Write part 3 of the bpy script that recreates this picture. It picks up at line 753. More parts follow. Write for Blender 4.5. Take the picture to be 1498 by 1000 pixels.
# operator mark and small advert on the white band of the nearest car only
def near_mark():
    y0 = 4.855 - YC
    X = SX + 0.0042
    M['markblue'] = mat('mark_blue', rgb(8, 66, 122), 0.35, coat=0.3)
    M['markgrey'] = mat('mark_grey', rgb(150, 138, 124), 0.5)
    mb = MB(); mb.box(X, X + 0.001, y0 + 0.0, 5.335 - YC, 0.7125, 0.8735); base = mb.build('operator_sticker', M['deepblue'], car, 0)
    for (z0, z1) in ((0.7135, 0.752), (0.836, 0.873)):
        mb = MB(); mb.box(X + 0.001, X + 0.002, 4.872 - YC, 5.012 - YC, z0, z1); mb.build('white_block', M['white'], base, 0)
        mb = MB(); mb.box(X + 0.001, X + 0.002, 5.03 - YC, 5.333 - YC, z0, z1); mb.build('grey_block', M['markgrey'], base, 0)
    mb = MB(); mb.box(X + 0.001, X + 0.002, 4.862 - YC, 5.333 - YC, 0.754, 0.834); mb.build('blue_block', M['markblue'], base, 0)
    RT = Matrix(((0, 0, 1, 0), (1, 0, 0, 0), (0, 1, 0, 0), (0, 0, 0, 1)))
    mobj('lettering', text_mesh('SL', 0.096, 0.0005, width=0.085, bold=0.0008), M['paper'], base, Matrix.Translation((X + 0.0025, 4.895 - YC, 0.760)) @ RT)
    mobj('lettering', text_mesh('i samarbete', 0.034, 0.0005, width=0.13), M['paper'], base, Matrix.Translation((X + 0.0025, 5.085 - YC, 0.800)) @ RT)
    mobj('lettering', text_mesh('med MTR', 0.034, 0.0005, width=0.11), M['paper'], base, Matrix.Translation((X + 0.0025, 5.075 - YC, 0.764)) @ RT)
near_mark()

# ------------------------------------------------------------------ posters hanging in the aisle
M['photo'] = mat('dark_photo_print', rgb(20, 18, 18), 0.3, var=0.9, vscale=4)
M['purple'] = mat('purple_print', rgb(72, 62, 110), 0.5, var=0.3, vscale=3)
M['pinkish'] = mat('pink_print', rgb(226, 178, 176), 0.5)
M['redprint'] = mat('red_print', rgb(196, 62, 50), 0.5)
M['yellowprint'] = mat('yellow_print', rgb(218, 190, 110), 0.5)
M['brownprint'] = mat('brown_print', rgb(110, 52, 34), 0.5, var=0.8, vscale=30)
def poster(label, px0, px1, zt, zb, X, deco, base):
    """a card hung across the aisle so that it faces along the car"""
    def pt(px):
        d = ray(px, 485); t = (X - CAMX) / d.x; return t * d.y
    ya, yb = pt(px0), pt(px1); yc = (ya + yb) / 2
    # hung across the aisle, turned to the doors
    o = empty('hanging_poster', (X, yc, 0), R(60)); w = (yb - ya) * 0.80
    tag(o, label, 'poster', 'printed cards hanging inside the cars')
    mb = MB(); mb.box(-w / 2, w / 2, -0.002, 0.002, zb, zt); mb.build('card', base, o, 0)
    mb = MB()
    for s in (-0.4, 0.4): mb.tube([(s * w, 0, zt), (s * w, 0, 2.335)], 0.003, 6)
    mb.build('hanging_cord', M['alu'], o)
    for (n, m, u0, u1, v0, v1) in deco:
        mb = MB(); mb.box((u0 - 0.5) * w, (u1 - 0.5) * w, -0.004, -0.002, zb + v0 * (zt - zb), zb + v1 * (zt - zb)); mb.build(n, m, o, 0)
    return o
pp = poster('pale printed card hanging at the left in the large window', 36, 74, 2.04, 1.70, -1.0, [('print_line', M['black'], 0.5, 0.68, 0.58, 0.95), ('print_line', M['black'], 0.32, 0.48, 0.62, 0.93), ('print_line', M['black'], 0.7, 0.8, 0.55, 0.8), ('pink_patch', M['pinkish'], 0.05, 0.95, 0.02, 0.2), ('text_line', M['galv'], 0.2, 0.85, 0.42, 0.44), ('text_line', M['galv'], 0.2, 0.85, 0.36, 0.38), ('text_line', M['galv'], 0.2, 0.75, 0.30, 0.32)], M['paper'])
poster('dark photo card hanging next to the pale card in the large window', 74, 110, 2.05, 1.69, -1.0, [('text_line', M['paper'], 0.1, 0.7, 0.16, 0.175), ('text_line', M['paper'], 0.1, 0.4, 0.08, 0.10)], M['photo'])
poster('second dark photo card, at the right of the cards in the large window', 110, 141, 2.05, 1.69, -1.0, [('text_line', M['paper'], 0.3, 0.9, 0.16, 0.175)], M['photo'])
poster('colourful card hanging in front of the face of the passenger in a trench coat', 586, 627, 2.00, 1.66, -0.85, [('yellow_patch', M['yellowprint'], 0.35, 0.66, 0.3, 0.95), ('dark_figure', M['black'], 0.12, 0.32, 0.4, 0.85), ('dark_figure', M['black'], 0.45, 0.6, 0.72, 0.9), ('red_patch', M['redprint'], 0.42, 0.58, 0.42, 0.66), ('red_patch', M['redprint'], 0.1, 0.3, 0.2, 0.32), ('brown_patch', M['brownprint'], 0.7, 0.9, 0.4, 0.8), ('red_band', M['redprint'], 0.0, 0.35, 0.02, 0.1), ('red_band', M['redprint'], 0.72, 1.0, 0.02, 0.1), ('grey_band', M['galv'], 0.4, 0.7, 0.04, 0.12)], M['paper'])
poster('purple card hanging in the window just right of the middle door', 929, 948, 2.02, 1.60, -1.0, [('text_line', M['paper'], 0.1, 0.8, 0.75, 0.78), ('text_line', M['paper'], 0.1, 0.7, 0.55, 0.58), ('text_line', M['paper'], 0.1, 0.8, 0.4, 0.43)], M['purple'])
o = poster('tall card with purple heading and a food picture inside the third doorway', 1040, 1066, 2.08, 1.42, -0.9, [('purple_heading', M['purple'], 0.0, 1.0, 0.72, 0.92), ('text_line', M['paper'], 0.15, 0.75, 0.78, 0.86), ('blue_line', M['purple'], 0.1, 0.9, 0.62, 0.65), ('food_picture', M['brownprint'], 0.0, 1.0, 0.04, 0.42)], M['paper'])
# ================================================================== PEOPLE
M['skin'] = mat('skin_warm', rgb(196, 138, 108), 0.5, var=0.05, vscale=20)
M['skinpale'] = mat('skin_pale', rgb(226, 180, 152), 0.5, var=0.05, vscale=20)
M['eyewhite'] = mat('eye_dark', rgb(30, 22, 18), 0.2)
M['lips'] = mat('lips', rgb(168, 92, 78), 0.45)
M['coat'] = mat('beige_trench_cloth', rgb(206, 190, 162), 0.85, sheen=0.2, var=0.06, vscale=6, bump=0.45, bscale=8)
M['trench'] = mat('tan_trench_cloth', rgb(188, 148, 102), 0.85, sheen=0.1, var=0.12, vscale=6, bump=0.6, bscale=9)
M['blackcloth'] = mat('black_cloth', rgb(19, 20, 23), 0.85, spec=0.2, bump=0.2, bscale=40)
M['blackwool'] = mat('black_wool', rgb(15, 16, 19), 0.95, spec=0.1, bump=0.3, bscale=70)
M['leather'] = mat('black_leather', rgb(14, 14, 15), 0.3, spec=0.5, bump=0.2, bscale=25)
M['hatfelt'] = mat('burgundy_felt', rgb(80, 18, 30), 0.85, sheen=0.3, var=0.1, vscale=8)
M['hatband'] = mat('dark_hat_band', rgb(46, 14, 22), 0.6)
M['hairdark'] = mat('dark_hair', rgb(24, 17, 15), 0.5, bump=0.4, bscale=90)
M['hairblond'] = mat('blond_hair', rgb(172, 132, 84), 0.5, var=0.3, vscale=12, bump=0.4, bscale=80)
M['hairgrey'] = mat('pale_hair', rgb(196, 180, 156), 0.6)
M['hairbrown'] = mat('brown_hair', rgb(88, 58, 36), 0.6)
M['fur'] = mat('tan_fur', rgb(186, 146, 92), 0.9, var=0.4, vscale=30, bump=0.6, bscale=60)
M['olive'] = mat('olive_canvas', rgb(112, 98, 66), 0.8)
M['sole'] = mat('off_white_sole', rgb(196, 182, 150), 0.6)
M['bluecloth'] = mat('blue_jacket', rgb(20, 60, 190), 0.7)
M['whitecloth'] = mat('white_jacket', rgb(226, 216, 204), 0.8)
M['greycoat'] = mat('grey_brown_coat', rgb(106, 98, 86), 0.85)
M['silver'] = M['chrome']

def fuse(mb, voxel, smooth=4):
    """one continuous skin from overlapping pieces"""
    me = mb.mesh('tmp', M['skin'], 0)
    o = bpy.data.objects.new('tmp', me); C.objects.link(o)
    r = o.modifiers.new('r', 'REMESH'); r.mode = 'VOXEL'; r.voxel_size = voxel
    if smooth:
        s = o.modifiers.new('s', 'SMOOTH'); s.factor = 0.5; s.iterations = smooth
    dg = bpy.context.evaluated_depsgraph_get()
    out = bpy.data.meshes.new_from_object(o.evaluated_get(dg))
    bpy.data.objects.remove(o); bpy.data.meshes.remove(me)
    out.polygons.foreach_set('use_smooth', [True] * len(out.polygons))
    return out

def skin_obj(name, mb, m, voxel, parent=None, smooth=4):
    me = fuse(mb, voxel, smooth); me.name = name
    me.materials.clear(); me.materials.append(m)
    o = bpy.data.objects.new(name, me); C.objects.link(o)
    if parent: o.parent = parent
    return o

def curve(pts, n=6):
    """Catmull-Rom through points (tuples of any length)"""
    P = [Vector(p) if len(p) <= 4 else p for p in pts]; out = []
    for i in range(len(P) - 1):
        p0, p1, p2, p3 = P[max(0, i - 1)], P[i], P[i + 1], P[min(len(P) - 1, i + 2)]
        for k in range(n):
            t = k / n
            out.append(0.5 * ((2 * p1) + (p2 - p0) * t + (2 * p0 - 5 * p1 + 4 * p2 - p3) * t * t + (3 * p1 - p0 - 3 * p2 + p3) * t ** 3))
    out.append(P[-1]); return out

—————

EXERCISE TASK | Whichever lines contain the string "picture", select and copy them.

PROBLEM SOLUTION |
Write part 3 of the bpy script that recreates this picture. It picks up at line 753. More parts follow. Write for Blender 4.5. Take the picture to be 1498 by 1000 pixels.
o = poster('tall card with purple heading and a food picture inside the third doorway', 1040, 1066, 2.08, 1.42, -0.9, [('purple_heading', M['purple'], 0.0, 1.0, 0.72, 0.92), ('text_line', M['paper'], 0.15, 0.75, 0.78, 0.86), ('blue_line', M['purple'], 0.1, 0.9, 0.62, 0.65), ('food_picture', M['brownprint'], 0.0, 1.0, 0.04, 0.42)], M['paper'])